I would guess those are Malaysian Sand Snails. I just got four little puffers to clean up a ten gallon tank that has snails everywhere. Right now I would say the answer is yes. I have read that they are too hard but I would bet they would eat the young .
The ten gallon does seem to have far less snails right now.
The snails themselves if they are sand snails are actually good for the substrate as they burrow and aerate the sand.
I moved a betta out of that tank just Saturday and put the puffers in. I didn't feed them at all until today. They got some blood worms (frozen) today. I just plan on keeping them in that tank by themselves. There is driftwood, a few crytocoryne, java moss and java fern in that tank. They don't seem to be interested in the plants at all, though they do seem to be establishing territories.
FWIW.
 
Dwarf puffers do not rely on breaking the shell to eat snails. They will tip the snail sideways and suck the snail out, leaving the shell completely intact. I've witnessed the attack--they will gang up on larger snails and shred them. My 40 has very few snails brave enough to surface when the lights are on, and I pull out tons of shells when I vacuum the substrate.
 
If puffers don't eat the shells, then why is it (reportedly) so important to give them shelled treats to keep their teeth ground down. I've heard that without snails (or another shelled snack) their teath continue to grow and actually can cause them trouble with eating by growing too large. Is this and urban (or rather aquatic) legend?

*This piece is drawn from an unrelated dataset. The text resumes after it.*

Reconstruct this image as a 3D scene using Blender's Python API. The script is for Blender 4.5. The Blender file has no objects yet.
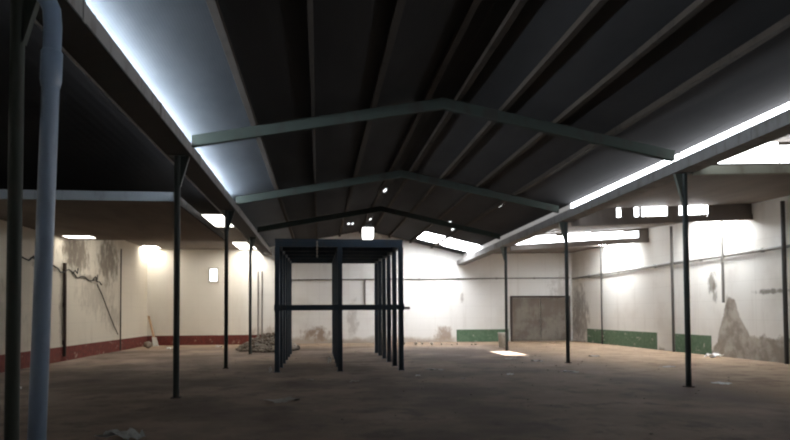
import bpy, bmesh, math, random
from mathutils import Vector, Matrix
random.seed(7)
SC = bpy.context.scene
COL = SC.collection
PI = math.pi

# ------------------------------------------------------------------ layout of the hall (metres; camera stands near the origin)
XL, XR = -2.52, 7.18            # the two column rows
WL, WR = -8.17, 13.03           # side walls
YB, YF = 31.2, -3.0             # back wall, wall behind the viewer
RX = 2.33                       # ridge
ROWS = [5.55, 11.55, 17.55, 23.55]
def sheet(X, Y):                # underside of the nave roof sheets
    z = 5.62 - (.184 if X < RX else .193) * abs(X - RX)
    if X > RX: z -= .012 * (Y - 12) * (X - RX) / 4.9
    return z
def purlin_bottom(X, Y): return sheet(X, Y) - .085
def gutter_top_r(Y): return 4.49 - .016 * (Y - 8.4)
def gutter_top_l(Y): return 4.54
RR = [11.5, 17.5, 23.5]          # upright glazing rows of the right aisle's saw-tooth roof
def row_lo(k, X): return (4.36 + .035*(X-7.2), 4.17 + .045*(X-7.2), 4.05 + .065*(X-7.2))[k]
def row_hi(k, X): return row_lo(k, X) + (.44, .30, .38)[k]
def aisle_r(X, Y, bay=None):     # underside of the right aisle roof: each bay climbs to the head of the next glazing row
    if bay is None: bay = sum(Y > r for r in RR)
    y0 = ([YF-.2] + RR)[bay]; y1 = (RR + [YB])[bay]
    z0 = 4.50 if bay == 0 else row_lo(bay-1, X) + .03
    z1 = row_hi(bay, X) if bay < 3 else 4.45 + .02*(X-7.2)
    return z0 + (z1-z0)*(Y-y0)/(y1-y0)
def aisle_l(X, Y): return 4.62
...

Also, how many do you guys believe will work in a 55 gallon with only FFF (flag fish) as tankmates? I have about 8 or 10 FFF currently, and expect them to breed. I don't mind some fry being eaten by the puffers if they are into that, but I don't want the tank to be an aggression problem either. The FFF are pretty quick and kinda territorial themselves, so I believe they may be able to handle themselves. If I want more fry to survive I could always set up a breeding tank!
 
Bmeasure said:
If puffers don't eat the shells, then why is it (reportedly) so important to give them shelled treats to keep their teeth ground down. I've heard that without snails (or another shelled snack) their teath continue to grow and actually can cause them trouble with eating by growing too large. Is this and urban (or rather aquatic) legend?

Also, how many do you guys believe will work in a 55 gallon with only FFF (flag fish) as tankmates? I have about 8 or 10 FFF currently, and expect them to breed. I don't mind some fry being eaten by the puffers if they are into that, but I don't want the tank to be an aggression problem either. The FFF are pretty quick and kinda territorial themselves, so I believe they may be able to handle themselves. If I want more fry to survive I could always set up a breeding tank!

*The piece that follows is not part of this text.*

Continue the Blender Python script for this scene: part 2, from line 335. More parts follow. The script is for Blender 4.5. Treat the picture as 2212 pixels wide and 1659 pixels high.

I do not know too much about those flagfish you are talking about, but puffers are generaly aggressive and are quite renound for fin nipping. Puffers require 1 inch to 3 gallons. Try to only have 1 male to 3 females.
That snails for puffer info is actually quite true, just not for dwarf puffers. I believe that every other puffer (fw, brackish, or marine) require snails to grind their teeth, dwarf puffers do not require this.
 
Bmeasure said:
If puffers don't eat the shells, then why is it (reportedly) so important to give them shelled treats to keep their teeth ground down. I've heard that without snails (or another shelled snack) their teath continue to grow and actually can cause them trouble with eating by growing too large. Is this and urban (or rather aquatic) legend?

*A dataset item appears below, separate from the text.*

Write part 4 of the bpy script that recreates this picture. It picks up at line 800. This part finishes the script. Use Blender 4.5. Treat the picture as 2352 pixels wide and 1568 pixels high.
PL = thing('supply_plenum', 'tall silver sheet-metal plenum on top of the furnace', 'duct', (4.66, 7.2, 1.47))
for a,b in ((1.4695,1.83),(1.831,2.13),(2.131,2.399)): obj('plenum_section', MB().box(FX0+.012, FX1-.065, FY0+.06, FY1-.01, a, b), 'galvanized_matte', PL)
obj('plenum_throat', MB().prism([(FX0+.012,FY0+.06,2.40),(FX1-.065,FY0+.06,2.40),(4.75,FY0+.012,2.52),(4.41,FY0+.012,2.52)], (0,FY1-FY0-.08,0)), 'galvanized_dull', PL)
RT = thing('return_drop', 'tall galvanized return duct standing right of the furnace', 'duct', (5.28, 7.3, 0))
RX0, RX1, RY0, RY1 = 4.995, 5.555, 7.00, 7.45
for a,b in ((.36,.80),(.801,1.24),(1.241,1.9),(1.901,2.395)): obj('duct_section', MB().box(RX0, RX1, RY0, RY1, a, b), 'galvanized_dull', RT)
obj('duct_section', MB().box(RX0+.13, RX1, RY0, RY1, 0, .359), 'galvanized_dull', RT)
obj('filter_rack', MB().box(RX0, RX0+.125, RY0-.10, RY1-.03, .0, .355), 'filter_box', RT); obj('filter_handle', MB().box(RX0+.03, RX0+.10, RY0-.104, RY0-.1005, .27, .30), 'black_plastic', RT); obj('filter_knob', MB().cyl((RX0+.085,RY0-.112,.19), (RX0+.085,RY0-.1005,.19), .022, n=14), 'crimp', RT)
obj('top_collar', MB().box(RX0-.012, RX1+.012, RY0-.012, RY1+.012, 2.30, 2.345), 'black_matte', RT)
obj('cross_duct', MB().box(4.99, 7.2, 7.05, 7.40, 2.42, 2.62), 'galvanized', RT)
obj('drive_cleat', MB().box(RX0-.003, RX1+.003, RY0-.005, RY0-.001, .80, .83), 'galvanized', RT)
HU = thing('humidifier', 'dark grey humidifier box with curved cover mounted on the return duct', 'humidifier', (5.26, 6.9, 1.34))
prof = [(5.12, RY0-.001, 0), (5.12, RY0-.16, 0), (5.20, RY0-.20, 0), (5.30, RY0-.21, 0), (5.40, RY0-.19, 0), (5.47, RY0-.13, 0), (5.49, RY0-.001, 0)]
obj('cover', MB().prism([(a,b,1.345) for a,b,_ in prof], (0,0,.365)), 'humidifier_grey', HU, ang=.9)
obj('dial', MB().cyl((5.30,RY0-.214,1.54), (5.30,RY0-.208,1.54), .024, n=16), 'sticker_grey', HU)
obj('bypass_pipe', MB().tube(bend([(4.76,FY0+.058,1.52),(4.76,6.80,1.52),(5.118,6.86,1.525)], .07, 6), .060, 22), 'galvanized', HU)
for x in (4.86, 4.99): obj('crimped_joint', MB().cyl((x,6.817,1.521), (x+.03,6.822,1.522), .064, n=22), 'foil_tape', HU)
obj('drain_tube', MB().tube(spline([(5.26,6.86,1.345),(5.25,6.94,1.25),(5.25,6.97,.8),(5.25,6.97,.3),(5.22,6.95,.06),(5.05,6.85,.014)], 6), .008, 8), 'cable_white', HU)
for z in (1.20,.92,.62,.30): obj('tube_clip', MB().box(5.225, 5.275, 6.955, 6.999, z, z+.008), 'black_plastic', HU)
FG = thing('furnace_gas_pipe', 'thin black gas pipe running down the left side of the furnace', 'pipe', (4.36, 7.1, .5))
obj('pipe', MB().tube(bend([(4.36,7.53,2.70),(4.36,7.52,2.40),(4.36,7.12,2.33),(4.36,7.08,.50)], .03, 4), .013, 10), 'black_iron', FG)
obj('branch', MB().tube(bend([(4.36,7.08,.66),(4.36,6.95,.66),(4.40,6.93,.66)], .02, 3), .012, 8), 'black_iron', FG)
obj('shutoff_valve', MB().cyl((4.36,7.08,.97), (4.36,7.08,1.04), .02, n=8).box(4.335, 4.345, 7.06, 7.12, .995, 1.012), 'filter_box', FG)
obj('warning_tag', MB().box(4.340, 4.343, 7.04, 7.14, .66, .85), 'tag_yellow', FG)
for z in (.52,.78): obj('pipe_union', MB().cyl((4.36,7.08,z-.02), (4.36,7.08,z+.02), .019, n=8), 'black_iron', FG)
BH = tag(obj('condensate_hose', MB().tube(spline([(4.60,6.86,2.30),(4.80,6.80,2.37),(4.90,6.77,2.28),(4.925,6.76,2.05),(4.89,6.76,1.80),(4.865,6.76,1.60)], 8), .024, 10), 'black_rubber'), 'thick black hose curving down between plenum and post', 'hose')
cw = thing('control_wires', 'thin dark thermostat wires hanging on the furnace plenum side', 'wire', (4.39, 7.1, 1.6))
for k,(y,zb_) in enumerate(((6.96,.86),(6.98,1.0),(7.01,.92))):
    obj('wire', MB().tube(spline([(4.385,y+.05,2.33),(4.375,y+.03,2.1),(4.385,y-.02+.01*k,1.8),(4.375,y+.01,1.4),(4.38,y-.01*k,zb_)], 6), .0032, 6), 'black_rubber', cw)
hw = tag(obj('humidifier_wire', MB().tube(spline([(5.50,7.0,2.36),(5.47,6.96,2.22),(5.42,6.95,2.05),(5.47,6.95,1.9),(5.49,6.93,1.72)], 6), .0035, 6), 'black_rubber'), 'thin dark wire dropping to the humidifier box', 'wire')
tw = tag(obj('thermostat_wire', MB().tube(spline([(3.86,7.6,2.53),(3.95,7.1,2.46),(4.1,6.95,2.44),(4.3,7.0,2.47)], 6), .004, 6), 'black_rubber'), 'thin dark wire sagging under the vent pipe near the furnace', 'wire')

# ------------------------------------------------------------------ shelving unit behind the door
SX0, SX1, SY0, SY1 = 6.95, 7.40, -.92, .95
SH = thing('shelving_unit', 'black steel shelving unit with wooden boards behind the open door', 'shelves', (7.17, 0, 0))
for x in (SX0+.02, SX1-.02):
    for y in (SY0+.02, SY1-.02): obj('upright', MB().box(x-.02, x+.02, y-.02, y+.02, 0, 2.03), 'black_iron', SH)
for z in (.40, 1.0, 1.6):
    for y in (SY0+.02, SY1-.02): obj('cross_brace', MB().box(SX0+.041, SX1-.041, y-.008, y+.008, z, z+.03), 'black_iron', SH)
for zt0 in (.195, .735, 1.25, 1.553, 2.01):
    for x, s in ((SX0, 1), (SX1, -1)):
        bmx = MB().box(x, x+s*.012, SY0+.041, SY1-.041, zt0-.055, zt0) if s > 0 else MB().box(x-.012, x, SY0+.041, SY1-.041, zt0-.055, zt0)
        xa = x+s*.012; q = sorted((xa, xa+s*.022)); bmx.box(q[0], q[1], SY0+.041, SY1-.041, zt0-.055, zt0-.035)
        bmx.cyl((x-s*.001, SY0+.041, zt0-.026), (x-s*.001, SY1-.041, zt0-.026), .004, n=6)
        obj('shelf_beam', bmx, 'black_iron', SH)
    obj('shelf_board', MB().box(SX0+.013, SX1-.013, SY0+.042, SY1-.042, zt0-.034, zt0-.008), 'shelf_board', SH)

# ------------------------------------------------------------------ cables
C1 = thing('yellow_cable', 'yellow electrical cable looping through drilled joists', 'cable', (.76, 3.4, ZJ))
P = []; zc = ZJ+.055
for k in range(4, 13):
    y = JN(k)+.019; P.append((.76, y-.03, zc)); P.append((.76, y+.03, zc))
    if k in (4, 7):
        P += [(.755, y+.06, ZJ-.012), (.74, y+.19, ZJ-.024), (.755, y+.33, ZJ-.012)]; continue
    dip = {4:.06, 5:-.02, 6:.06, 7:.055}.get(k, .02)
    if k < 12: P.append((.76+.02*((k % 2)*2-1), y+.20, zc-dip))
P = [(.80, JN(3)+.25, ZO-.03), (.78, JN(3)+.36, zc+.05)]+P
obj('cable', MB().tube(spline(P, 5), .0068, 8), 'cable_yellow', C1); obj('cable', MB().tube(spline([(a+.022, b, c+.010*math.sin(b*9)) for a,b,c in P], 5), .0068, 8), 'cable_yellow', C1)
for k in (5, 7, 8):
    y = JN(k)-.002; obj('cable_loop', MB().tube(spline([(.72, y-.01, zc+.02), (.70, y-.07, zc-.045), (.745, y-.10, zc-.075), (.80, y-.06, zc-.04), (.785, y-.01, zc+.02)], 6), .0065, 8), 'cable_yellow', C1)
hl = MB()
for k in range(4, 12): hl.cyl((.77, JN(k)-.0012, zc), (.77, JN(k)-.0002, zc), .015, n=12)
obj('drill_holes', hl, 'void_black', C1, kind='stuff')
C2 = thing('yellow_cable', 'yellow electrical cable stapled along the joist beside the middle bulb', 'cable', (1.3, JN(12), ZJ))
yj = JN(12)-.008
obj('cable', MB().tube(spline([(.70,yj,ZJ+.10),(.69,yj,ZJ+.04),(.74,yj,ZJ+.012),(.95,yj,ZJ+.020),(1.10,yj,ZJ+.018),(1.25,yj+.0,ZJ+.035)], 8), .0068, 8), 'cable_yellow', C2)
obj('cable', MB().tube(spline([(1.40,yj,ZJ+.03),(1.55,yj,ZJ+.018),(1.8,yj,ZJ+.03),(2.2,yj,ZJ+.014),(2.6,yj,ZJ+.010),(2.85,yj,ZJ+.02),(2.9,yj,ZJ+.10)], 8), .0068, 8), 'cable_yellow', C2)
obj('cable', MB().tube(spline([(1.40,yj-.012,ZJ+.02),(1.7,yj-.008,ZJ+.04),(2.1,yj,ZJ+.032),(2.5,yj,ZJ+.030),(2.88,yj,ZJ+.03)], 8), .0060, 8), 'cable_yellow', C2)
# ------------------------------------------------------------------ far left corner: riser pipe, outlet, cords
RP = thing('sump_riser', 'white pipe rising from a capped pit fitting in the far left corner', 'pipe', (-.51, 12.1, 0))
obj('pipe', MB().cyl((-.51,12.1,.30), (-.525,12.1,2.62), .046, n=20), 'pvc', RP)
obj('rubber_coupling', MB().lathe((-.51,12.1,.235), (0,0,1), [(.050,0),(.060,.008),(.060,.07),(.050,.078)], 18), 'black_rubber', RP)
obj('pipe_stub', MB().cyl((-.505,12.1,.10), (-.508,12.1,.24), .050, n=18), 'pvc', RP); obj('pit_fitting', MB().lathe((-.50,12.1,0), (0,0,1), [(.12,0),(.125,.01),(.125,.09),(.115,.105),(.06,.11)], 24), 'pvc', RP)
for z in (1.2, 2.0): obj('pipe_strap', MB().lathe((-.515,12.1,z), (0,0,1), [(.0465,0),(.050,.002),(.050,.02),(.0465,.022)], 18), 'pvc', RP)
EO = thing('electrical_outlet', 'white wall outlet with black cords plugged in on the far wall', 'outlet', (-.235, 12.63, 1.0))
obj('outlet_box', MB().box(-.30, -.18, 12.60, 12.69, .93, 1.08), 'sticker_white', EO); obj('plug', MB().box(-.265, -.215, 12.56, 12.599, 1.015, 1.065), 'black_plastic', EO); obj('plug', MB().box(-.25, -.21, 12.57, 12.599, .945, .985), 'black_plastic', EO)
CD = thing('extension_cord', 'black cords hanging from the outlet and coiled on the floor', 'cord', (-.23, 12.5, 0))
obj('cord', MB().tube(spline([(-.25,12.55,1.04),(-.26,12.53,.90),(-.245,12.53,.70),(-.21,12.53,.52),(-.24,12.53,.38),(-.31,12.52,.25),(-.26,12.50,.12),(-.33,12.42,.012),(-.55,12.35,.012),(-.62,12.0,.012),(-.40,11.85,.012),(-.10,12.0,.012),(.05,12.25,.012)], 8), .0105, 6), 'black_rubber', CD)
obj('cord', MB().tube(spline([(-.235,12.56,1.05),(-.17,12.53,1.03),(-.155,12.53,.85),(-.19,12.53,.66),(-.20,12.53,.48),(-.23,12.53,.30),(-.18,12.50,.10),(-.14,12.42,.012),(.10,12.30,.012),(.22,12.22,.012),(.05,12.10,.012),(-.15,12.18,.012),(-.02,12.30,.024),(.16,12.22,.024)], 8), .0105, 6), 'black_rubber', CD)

With dwarf puffers its very different, they don't need this requirement as much. In addition, they will eat the whole thing IF the snail is about he size of their eye or smaller.
 
That snails for puffer info is actually quite true, just not for dwarf puffers. I believe that every other puffer (fw, brackish, or marine) require snails to grind their teeth, dwarf puffers do not require this.

Nono, DPs need it too, just to a lesser extent.